» STATED PROBLEM:
Restate, word for word, every line of the data.

» COLLECTED MATERIAL:
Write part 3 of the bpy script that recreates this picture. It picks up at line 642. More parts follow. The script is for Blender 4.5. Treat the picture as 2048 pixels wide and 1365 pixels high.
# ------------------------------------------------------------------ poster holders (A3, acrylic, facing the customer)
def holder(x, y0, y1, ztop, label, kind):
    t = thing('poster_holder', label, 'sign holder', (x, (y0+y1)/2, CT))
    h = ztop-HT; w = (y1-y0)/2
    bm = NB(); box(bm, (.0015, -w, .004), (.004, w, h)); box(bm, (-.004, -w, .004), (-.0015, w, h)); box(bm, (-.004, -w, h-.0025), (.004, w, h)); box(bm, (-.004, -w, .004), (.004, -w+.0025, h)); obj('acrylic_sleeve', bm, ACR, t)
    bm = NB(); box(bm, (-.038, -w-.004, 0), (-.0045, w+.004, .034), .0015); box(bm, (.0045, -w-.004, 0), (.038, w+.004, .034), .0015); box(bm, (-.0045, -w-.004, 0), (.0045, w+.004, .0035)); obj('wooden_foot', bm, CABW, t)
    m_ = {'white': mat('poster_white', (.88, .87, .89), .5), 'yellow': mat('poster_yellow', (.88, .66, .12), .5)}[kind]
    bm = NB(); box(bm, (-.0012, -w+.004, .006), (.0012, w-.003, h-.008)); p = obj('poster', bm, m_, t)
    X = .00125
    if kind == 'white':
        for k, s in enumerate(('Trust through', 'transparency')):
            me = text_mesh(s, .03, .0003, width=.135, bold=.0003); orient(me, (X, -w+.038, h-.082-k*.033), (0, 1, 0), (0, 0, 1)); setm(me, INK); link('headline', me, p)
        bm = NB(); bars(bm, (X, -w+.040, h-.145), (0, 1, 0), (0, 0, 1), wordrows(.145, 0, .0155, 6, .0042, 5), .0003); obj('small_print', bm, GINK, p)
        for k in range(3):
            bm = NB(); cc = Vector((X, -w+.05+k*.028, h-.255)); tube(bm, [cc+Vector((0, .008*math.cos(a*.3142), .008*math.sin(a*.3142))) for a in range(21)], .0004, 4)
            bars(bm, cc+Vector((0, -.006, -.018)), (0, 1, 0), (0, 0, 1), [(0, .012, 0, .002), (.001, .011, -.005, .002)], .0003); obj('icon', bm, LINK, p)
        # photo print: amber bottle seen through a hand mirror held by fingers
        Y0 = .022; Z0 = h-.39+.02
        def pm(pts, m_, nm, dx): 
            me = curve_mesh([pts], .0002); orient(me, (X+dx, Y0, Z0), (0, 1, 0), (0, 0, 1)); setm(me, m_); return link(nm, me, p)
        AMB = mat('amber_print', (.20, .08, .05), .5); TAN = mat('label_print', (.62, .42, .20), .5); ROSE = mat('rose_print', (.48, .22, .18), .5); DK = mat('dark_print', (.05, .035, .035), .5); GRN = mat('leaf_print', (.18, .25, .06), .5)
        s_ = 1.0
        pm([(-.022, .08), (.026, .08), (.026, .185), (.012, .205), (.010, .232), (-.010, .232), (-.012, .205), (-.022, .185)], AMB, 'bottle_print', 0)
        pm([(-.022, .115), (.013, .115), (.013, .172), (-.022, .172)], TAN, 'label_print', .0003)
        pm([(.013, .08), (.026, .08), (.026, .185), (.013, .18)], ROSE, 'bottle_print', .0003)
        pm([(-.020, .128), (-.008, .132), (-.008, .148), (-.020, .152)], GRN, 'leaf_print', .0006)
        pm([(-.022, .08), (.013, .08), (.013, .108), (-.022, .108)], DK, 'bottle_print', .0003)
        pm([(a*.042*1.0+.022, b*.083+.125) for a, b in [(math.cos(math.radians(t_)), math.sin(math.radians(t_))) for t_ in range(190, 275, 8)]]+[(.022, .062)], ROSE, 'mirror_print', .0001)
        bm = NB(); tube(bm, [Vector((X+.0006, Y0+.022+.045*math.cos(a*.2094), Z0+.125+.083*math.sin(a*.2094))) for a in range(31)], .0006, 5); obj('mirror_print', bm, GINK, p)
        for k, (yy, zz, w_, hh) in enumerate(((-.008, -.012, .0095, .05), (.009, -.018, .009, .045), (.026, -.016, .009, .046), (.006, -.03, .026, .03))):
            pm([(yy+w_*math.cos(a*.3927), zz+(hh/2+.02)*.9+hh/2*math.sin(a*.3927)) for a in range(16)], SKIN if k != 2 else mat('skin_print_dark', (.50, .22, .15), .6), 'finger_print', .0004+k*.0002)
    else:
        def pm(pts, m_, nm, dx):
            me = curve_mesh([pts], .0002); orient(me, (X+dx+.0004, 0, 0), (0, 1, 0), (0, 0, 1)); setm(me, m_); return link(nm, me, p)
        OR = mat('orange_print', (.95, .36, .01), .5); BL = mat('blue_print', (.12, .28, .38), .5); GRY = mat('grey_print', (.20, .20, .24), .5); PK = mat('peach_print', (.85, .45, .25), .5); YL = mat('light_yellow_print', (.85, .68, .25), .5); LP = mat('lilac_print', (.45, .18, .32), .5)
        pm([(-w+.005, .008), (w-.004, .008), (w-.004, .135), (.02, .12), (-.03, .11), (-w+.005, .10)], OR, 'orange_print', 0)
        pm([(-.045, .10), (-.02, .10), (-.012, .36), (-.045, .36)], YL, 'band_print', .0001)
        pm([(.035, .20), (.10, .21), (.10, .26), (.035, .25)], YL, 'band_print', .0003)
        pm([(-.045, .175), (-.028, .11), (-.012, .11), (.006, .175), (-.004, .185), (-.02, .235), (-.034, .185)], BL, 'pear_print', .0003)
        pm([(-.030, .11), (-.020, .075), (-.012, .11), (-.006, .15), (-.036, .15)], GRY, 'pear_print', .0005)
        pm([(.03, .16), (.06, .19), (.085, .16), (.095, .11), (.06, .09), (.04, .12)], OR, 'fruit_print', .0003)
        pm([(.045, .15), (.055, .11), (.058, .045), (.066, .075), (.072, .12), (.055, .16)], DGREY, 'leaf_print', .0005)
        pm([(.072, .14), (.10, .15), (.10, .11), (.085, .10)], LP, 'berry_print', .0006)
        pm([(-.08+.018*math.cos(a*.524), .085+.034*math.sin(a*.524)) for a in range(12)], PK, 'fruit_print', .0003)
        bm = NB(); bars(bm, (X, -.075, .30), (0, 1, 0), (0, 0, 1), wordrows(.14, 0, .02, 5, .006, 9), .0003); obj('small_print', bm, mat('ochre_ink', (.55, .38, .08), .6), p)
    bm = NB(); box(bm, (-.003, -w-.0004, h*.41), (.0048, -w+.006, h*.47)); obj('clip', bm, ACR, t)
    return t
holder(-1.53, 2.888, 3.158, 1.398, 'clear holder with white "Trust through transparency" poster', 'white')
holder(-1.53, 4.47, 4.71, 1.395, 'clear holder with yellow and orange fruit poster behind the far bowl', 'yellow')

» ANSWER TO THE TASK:
Write part 3 of the bpy script that recreates this picture. It picks up at line 642. More parts follow. The script is for Blender 4.5. Treat the picture as 2048 pixels wide and 1365 pixels high.
# ------------------------------------------------------------------ poster holders (A3, acrylic, facing the customer)
def holder(x, y0, y1, ztop, label, kind):
    t = thing('poster_holder', label, 'sign holder', (x, (y0+y1)/2, CT))
    h = ztop-HT; w = (y1-y0)/2
    bm = NB(); box(bm, (.0015, -w, .004), (.004, w, h)); box(bm, (-.004, -w, .004), (-.0015, w, h)); box(bm, (-.004, -w, h-.0025), (.004, w, h)); box(bm, (-.004, -w, .004), (.004, -w+.0025, h)); obj('acrylic_sleeve', bm, ACR, t)
    bm = NB(); box(bm, (-.038, -w-.004, 0), (-.0045, w+.004, .034), .0015); box(bm, (.0045, -w-.004, 0), (.038, w+.004, .034), .0015); box(bm, (-.0045, -w-.004, 0), (.0045, w+.004, .0035)); obj('wooden_foot', bm, CABW, t)
    m_ = {'white': mat('poster_white', (.88, .87, .89), .5), 'yellow': mat('poster_yellow', (.88, .66, .12), .5)}[kind]
    bm = NB(); box(bm, (-.0012, -w+.004, .006), (.0012, w-.003, h-.008)); p = obj('poster', bm, m_, t)
    X = .00125
    if kind == 'white':
        for k, s in enumerate(('Trust through', 'transparency')):
            me = text_mesh(s, .03, .0003, width=.135, bold=.0003); orient(me, (X, -w+.038, h-.082-k*.033), (0, 1, 0), (0, 0, 1)); setm(me, INK); link('headline', me, p)
        bm = NB(); bars(bm, (X, -w+.040, h-.145), (0, 1, 0), (0, 0, 1), wordrows(.145, 0, .0155, 6, .0042, 5), .0003); obj('small_print', bm, GINK, p)
        for k in range(3):
            bm = NB(); cc = Vector((X, -w+.05+k*.028, h-.255)); tube(bm, [cc+Vector((0, .008*math.cos(a*.3142), .008*math.sin(a*.3142))) for a in range(21)], .0004, 4)
            bars(bm, cc+Vector((0, -.006, -.018)), (0, 1, 0), (0, 0, 1), [(0, .012, 0, .002), (.001, .011, -.005, .002)], .0003); obj('icon', bm, LINK, p)
        # photo print: amber bottle seen through a hand mirror held by fingers
        Y0 = .022; Z0 = h-.39+.02
        def pm(pts, m_, nm, dx): 
            me = curve_mesh([pts], .0002); orient(me, (X+dx, Y0, Z0), (0, 1, 0), (0, 0, 1)); setm(me, m_); return link(nm, me, p)
        AMB = mat('amber_print', (.20, .08, .05), .5); TAN = mat('label_print', (.62, .42, .20), .5); ROSE = mat('rose_print', (.48, .22, .18), .5); DK = mat('dark_print', (.05, .035, .035), .5); GRN = mat('leaf_print', (.18, .25, .06), .5)
        s_ = 1.0
        pm([(-.022, .08), (.026, .08), (.026, .185), (.012, .205), (.010, .232), (-.010, .232), (-.012, .205), (-.022, .185)], AMB, 'bottle_print', 0)
        pm([(-.022, .115), (.013, .115), (.013, .172), (-.022, .172)], TAN, 'label_print', .0003)
        pm([(.013, .08), (.026, .08), (.026, .185), (.013, .18)], ROSE, 'bottle_print', .0003)
        pm([(-.020, .128), (-.008, .132), (-.008, .148), (-.020, .152)], GRN, 'leaf_print', .0006)
        pm([(-.022, .08), (.013, .08), (.013, .108), (-.022, .108)], DK, 'bottle_print', .0003)
        pm([(a*.042*1.0+.022, b*.083+.125) for a, b in [(math.cos(math.radians(t_)), math.sin(math.radians(t_))) for t_ in range(190, 275, 8)]]+[(.022, .062)], ROSE, 'mirror_print', .0001)
        bm = NB(); tube(bm, [Vector((X+.0006, Y0+.022+.045*math.cos(a*.2094), Z0+.125+.083*math.sin(a*.2094))) for a in range(31)], .0006, 5); obj('mirror_print', bm, GINK, p)
        for k, (yy, zz, w_, hh) in enumerate(((-.008, -.012, .0095, .05), (.009, -.018, .009, .045), (.026, -.016, .009, .046), (.006, -.03, .026, .03))):
            pm([(yy+w_*math.cos(a*.3927), zz+(hh/2+.02)*.9+hh/2*math.sin(a*.3927)) for a in range(16)], SKIN if k != 2 else mat('skin_print_dark', (.50, .22, .15), .6), 'finger_print', .0004+k*.0002)
    else:
        def pm(pts, m_, nm, dx):
            me = curve_mesh([pts], .0002); orient(me, (X+dx+.0004, 0, 0), (0, 1, 0), (0, 0, 1)); setm(me, m_); return link(nm, me, p)
        OR = mat('orange_print', (.95, .36, .01), .5); BL = mat('blue_print', (.12, .28, .38), .5); GRY = mat('grey_print', (.20, .20, .24), .5); PK = mat('peach_print', (.85, .45, .25), .5); YL = mat('light_yellow_print', (.85, .68, .25), .5); LP = mat('lilac_print', (.45, .18, .32), .5)
        pm([(-w+.005, .008), (w-.004, .008), (w-.004, .135), (.02, .12), (-.03, .11), (-w+.005, .10)], OR, 'orange_print', 0)
        pm([(-.045, .10), (-.02, .10), (-.012, .36), (-.045, .36)], YL, 'band_print', .0001)
        pm([(.035, .20), (.10, .21), (.10, .26), (.035, .25)], YL, 'band_print', .0003)
        pm([(-.045, .175), (-.028, .11), (-.012, .11), (.006, .175), (-.004, .185), (-.02, .235), (-.034, .185)], BL, 'pear_print', .0003)
        pm([(-.030, .11), (-.020, .075), (-.012, .11), (-.006, .15), (-.036, .15)], GRY, 'pear_print', .0005)
        pm([(.03, .16), (.06, .19), (.085, .16), (.095, .11), (.06, .09), (.04, .12)], OR, 'fruit_print', .0003)
        pm([(.045, .15), (.055, .11), (.058, .045), (.066, .075), (.072, .12), (.055, .16)], DGREY, 'leaf_print', .0005)
        pm([(.072, .14), (.10, .15), (.10, .11), (.085, .10)], LP, 'berry_print', .0006)
        pm([(-.08+.018*math.cos(a*.524), .085+.034*math.sin(a*.524)) for a in range(12)], PK, 'fruit_print', .0003)
        bm = NB(); bars(bm, (X, -.075, .30), (0, 1, 0), (0, 0, 1), wordrows(.14, 0, .02, 5, .006, 9), .0003); obj('small_print', bm, mat('ochre_ink', (.55, .38, .08), .6), p)
    bm = NB(); box(bm, (-.003, -w-.0004, h*.41), (.0048, -w+.006, h*.47)); obj('clip', bm, ACR, t)
    return t
holder(-1.53, 2.888, 3.158, 1.398, 'clear holder with white "Trust through transparency" poster', 'white')
holder(-1.53, 4.47, 4.71, 1.395, 'clear holder with yellow and orange fruit poster behind the far bowl', 'yellow')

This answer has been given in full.